Question

Two charged conducting spheres of radii a and b are connected to each other by a wire. What is the ratio of electric fields at the surfaces of the two spheres? Use the result obtained to explain why charge density on the sharp and pointed ends of a conductor is higher than on its flatter portions.

Answer 1

it is given that, two charged spheres of radii a and b are connected to each other by wire, so they have same potential.

e.g., potential at sphere of radius a = potential at sphere of radius b

or, $V_a=V_b$.......(1)

we know, potential, $V=\frac{1}{4\pi\epsilon_0}\frac{q}{r}$

so, $V_a=\frac{1}{4\pi\epsilon_0}\frac{q_a}{a}$.....(2)

and $V_b=\frac{1}{4\pi\epsilon_0}\frac{q_b}{b}$.....(3)

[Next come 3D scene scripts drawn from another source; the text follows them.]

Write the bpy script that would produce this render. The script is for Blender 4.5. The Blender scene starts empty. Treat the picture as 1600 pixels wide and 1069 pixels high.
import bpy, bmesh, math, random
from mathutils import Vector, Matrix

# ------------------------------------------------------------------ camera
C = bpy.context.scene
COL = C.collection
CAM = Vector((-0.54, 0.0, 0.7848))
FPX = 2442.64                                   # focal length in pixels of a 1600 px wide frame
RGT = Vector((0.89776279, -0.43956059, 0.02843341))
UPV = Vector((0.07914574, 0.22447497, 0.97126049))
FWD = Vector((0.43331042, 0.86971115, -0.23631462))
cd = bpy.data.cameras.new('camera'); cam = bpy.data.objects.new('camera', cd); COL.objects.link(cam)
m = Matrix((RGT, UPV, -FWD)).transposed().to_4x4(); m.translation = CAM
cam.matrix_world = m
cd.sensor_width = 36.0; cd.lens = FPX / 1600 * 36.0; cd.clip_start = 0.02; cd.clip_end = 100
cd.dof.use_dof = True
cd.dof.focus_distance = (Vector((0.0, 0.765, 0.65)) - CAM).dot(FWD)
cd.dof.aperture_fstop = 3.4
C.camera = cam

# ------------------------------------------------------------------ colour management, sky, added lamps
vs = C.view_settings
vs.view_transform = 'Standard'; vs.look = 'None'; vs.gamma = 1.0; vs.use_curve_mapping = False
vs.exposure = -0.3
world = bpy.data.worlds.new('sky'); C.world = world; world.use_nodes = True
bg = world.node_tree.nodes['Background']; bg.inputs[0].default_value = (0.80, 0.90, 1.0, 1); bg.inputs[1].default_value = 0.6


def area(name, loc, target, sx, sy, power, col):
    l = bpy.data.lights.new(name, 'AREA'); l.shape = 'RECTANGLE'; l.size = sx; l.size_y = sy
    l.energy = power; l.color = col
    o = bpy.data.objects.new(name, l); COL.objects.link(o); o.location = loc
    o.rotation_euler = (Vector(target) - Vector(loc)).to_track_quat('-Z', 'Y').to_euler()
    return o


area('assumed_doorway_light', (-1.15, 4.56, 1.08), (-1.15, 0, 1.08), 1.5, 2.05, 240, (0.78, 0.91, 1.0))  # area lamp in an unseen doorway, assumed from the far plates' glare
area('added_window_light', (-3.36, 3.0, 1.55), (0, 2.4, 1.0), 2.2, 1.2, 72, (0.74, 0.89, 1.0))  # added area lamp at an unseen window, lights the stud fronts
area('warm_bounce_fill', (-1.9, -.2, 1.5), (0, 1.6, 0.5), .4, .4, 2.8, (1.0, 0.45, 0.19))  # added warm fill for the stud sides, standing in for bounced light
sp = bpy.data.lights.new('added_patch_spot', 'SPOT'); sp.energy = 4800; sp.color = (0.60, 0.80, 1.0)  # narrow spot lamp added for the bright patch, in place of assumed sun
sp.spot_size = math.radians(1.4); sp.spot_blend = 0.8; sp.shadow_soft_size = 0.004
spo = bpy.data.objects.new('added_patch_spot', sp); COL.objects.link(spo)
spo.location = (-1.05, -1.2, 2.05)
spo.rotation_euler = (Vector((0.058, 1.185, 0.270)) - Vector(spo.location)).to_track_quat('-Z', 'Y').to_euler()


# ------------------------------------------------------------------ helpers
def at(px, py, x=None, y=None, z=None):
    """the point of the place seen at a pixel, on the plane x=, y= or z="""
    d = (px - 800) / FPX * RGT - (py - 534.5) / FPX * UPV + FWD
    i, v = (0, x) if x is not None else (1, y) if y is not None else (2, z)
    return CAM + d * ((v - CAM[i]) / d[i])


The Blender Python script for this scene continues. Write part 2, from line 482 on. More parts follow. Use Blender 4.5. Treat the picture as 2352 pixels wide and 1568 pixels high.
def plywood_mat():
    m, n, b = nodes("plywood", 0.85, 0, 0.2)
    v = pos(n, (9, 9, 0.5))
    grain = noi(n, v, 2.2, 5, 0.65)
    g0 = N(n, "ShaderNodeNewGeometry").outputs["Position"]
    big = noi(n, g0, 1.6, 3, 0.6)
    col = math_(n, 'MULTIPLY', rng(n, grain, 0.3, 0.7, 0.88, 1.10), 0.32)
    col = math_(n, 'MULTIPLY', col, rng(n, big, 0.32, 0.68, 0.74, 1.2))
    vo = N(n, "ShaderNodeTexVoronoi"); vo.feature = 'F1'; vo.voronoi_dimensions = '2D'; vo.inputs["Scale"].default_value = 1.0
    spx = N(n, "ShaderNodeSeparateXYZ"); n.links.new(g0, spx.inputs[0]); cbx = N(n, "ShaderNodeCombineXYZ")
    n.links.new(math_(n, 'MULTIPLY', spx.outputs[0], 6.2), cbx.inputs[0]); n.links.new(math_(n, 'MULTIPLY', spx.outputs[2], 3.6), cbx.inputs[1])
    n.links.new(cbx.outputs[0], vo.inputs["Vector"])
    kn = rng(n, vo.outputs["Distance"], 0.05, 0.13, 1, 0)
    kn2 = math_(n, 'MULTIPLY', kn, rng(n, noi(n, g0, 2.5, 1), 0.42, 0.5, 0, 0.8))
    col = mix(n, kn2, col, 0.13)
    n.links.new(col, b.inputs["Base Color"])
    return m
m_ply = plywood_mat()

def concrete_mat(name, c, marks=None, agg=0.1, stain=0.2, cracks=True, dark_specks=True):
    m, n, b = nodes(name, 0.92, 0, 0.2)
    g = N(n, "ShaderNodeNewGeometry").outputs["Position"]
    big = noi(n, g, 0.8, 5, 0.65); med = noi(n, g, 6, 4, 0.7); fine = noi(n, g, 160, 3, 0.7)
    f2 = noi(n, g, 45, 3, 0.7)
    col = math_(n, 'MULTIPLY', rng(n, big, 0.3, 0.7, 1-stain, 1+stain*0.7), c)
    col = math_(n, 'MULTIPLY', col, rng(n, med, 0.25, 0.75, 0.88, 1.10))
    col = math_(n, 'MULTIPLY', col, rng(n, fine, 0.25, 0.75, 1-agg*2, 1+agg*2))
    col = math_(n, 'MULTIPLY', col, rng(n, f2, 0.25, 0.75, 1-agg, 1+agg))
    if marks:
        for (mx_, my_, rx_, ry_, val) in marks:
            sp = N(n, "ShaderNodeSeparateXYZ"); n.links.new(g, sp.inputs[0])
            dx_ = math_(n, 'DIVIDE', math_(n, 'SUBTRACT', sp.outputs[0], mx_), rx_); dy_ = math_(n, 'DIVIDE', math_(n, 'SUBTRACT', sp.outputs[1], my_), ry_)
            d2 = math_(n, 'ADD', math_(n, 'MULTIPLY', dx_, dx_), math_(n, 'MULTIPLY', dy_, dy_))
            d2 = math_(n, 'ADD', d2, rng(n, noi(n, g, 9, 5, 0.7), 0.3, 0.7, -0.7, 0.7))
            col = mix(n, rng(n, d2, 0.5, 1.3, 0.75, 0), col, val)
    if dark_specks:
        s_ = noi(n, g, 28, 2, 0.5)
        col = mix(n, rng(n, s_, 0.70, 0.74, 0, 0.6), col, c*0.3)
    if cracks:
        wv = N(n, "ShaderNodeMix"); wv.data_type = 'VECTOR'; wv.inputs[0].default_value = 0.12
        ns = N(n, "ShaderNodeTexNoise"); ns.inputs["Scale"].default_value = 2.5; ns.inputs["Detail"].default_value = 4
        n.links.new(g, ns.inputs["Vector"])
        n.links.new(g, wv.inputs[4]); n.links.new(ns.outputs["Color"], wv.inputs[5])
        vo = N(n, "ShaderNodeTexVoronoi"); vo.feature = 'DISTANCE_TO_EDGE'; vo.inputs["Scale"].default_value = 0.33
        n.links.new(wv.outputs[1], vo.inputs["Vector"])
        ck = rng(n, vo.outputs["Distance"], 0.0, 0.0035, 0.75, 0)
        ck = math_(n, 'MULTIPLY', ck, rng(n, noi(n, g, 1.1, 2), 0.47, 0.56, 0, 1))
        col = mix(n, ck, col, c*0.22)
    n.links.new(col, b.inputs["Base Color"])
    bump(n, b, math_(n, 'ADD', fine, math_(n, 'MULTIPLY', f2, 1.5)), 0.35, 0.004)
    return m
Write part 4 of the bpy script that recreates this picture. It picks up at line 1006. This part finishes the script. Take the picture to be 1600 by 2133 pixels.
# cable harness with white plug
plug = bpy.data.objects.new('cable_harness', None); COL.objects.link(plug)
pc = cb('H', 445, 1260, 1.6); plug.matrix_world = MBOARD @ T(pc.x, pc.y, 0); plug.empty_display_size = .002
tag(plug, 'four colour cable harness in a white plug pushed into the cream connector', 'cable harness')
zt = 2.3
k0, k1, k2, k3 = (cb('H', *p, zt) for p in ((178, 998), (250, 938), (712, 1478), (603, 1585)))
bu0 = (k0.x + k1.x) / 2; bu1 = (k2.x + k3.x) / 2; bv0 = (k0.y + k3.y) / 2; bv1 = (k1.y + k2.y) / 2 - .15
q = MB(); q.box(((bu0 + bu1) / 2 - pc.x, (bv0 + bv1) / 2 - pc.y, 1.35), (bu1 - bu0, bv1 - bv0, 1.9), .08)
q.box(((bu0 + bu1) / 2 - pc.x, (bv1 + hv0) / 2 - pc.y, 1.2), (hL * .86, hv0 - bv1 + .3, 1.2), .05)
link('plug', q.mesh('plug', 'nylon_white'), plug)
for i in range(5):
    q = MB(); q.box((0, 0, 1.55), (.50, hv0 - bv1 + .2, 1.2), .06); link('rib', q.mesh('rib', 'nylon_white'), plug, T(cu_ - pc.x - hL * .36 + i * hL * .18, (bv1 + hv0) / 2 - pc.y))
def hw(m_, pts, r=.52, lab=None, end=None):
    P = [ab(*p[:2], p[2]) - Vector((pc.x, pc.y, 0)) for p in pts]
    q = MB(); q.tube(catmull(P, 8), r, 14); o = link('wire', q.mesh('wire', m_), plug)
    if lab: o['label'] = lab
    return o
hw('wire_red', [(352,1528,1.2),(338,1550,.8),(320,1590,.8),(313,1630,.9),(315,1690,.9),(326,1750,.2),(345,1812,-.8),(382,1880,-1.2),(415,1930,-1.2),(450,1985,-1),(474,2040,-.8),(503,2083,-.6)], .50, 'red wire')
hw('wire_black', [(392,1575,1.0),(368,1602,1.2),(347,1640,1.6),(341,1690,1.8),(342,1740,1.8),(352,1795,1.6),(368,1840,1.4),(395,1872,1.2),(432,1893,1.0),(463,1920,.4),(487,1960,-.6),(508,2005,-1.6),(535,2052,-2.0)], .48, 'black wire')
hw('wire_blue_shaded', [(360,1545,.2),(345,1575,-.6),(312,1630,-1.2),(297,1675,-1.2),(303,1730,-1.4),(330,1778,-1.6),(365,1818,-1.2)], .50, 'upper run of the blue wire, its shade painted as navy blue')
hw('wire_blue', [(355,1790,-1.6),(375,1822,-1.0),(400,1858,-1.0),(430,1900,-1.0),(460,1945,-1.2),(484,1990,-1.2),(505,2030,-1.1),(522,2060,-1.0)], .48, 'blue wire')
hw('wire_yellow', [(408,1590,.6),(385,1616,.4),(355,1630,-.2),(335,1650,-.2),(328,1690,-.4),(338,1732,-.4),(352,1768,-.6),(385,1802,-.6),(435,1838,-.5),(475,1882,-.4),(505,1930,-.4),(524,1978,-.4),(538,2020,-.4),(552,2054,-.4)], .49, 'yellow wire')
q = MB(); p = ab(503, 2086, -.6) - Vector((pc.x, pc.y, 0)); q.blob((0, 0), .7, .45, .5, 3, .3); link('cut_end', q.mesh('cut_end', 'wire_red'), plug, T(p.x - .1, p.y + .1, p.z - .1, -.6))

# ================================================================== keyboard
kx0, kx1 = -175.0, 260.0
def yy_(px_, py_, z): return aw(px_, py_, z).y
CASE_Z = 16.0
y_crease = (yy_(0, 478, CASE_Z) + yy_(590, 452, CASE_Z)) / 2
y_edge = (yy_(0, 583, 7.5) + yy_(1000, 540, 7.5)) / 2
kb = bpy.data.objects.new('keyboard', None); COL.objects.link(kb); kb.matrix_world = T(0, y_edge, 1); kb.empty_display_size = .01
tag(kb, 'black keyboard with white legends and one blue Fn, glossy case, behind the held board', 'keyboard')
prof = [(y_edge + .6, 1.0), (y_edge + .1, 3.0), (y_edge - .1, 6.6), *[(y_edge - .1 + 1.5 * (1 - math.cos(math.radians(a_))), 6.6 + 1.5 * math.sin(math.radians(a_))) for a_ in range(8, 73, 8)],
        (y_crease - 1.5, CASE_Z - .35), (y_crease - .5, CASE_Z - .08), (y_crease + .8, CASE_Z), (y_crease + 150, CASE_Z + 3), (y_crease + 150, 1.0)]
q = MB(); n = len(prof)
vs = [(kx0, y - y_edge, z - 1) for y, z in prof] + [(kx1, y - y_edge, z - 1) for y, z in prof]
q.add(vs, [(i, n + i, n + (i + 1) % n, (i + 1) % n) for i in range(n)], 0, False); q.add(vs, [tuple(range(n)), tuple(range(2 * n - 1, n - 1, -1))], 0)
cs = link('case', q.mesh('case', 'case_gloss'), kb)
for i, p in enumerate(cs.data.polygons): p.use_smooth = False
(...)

from equations (1) , (2) and (3), we get

$\frac{q_a}{a}=\frac{q_b}{b}$

so, the ratio of electric fields are the surface of the two spheres is

$\frac{E_a}{E_b}=\frac{\frac{1}{4\pi\epsilon_0}\frac{q_a}{a^2}}{\frac{1}{4\pi\epsilon_0}\frac{q_b}{b^2}}$

$=\frac{q_a}{q_b}\times\frac{b^2}{a^2}=\frac{b}{a}$

now, if b > a then, $E_a > E_b$

i.e., sphere with smaller radius produces more electric field intensity on its surface .

hence, the charge density on the sharp and pointed ends of conductor is higher than on its flatter portions.